A jornalista Miriam Leitão, do jornal O Globo, escreveu em sua coluna na última terça-feira (29) sobre uma entrevista realizada com Marco Lucchesi, Presidente da Academia Brasileira de Letras. Lucchesi tem um olhar atento para a população carcerária e acredita na literatura como potencial transformador dentro das prisões. Leia na íntegra:
O professor entra na prisão de segurança máxima, Bangu 3, e os guardas o trancam. Dois jovens prisioneiros tomam conta dele e de outros professores que foram lá para falar de livros, ou qualquer outro assunto. O visitante é o presidente da Academia Brasileira de Letras, Marco Lucchesi. Ele faz isso há muito tempo: visitar as prisões e falar de livros, que hoje também ajudam na redução das penas.
O que o escritor, poeta, tradutor, ensaísta e professor tira desse contato, do qual ele diz não querer abrir mão? Uma sensação de urgência do que o Brasil precisa fazer para evitar que mais brasileiros cruzem aqueles portões.
— Nós temos condição de reverter essa situação. Como? Através do acesso à universidade, às escolas, dando condições eficazes a uma infância feliz. Esse é um tema poucas vezes levado adiante: a preocupação com a infância, com o futuro das crianças. É preciso haver uma revisão das leis em relação às licenças dos pais e das mães, porque as crianças precisam dos pais por mais tempo. Quanto mais a sociedade puder amparar o futuro desses meninos e meninas, mais fácil será. Porque, senão, eu vou encontrá-los na prisão.
Lucchesi tem muitas histórias de encontros na prisão. Conta que, uma vez, entrou e viu aquela imagem da menina afegã fotografada pela “National Geographic” muito bem pintada por um menino de 19 ou 20 anos e perguntou: “isso é muito bom, onde aprendeu?” O jovem respondeu que foi ali na prisão. Encontrou outro tocando violão e a resposta também foi que aprendera ali.
— Aí vem a raiva. Eles têm a capacidade de aprender, mas enfrentam o abandono. Eles são quase um milagre.
A entrevista que o escritor me concedeu, na GloboNews, faz pensar no que parece impossível. Não existe melhor momento para as utopias do que o período eleitoral. Vivemos uma briga no espaço político que, às vezes, parece não fazer muito sentido. Sabe-se pouco dos projetos e sonhos que os candidatos vão oferecer ao país, se é que vão oferecer. Por isso uma conversa como essa, que parece ser sobre uma tema fora da pauta, mostra que a urgência pode estar desentendida.

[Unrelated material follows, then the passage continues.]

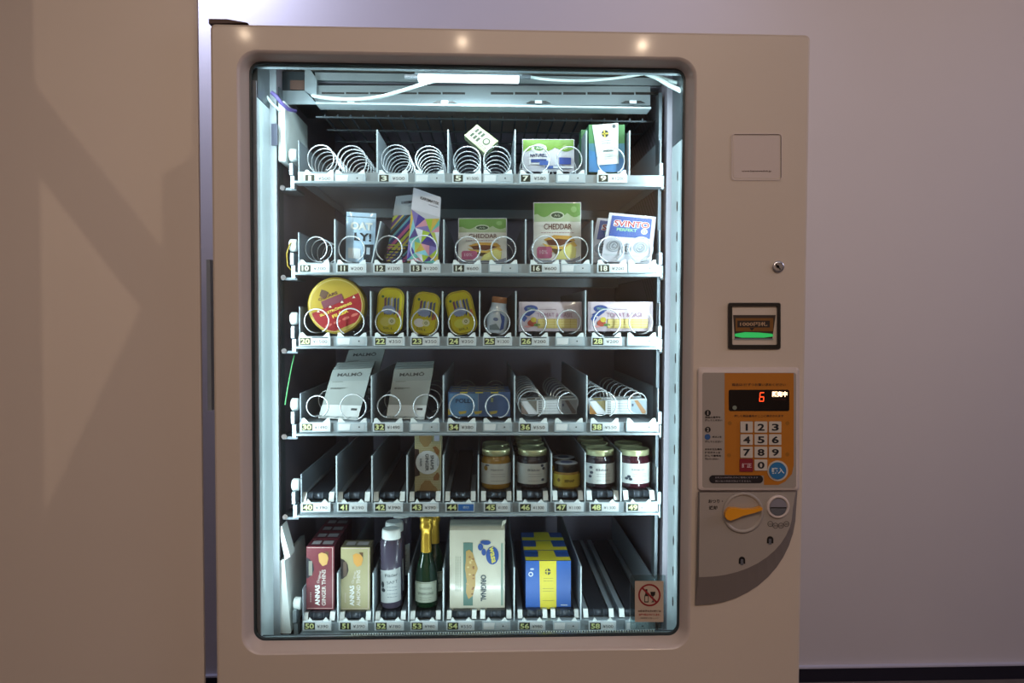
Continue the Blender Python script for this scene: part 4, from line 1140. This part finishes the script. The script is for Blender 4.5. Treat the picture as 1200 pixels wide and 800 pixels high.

Dessa convivência com detentos, ele concluiu que o estado brasileiro tem sido “madrasta” e que é preciso ampliar o acesso à educação e aos livros, inclusive nas prisões. Hoje existe a ideia da remissão da pena, o preso lê um livro, demonstra que leu, e ganha um dia de pena a menos.
— Não sei se vai melhorar alguém, mas isso é minimamente humano. E a luta não é apenas para a remissão da pena.
Ele acha fundamental que o país discuta o combate às desigualdades, que têm sido a marca do Brasil, mas não tem que ser o seu destino.
— Temos a responsabilidade, em todas as nossas áreas, de trabalhar pela cultura da paz. Só que o elemento-chave é atenuar, cada vez mais rapidamente, as desigualdades. Sem isso, não há intervenção que resolva, não há diálogo possível porque serão partes assimétricas.
Lucchesi começou a ir às prisões quando um detento em São Paulo o chamou, porque havia conseguido montar uma biblioteca.
— Ele dizia que era o Olimpo do sistema prisional, porque lá havia três mil livros. Ele me dizia que os mais experientes na prisão ensinavam aos menos experientes de modo que houvesse uma engenharia da leitura. Uma coisa muito sofisticada.
Lucchesi é acostumado ao que parece difícil alcançar. Quando criança, pedia ao pai para levá-lo à rua da Alfândega porque ele queria aprender árabe.
— Tinha um fascínio por aquelas letras que fazem um movimento do nascente para o poente.
Aprendeu árabe. E também persa, para traduzir um poeta do século oitavo. Domina quase duas dezenas de idiomas, uma capacidade herdada. O avô de Lucchesi ficou preso num campo de concentração em Mauthaussen. Aprendeu alemão tão rapidamente que acabou sendo libertado.
— Para mim a língua é a forma de chegar ao outro. Pode estar na prisão ou num texto literário do século oitavo. É a abertura para a alteridade.
E é o outro que não se vê no Brasil conflagrado como está, mas Lucchesi aposta numa solução que venha pela urgência do momento.
— Estamos numa crise tão aguda e tão intensa que as respostas virão. Um filósofo, citando um poeta alemão, dizia que onde há perigo cresce também o socorro.